Set exercise: Only the lines from the start of the data through the one containing "C = S.collection" belong in your answer; return them exactly.
─── Data section
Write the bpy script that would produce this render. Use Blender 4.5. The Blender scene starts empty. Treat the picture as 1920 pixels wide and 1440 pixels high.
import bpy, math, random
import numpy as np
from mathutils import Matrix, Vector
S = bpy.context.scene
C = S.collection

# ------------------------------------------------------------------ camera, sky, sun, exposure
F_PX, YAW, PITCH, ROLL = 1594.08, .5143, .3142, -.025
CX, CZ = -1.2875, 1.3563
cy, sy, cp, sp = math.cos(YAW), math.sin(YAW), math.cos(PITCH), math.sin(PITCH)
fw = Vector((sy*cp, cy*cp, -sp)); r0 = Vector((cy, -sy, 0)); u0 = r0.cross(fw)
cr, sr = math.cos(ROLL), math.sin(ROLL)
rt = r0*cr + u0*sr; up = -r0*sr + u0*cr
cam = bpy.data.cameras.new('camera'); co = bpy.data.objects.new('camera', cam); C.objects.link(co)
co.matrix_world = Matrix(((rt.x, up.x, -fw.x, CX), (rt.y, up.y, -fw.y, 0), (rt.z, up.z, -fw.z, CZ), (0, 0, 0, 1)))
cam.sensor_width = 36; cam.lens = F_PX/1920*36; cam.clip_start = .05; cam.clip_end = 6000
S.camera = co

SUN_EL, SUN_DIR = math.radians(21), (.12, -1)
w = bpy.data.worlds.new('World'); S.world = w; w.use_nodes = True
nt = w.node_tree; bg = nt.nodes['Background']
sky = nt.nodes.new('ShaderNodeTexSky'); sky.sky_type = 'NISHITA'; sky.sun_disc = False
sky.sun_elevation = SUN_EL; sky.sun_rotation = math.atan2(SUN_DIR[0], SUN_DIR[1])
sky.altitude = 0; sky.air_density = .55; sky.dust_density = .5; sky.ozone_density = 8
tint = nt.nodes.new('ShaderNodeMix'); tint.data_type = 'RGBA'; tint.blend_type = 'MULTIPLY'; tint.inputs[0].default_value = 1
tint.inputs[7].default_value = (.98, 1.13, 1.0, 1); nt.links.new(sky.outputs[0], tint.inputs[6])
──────
Exercise output:
Write the bpy script that would produce this render. Use Blender 4.5. The Blender scene starts empty. Treat the picture as 1920 pixels wide and 1440 pixels high.
import bpy, math, random
import numpy as np
from mathutils import Matrix, Vector
S = bpy.context.scene
C = S.collection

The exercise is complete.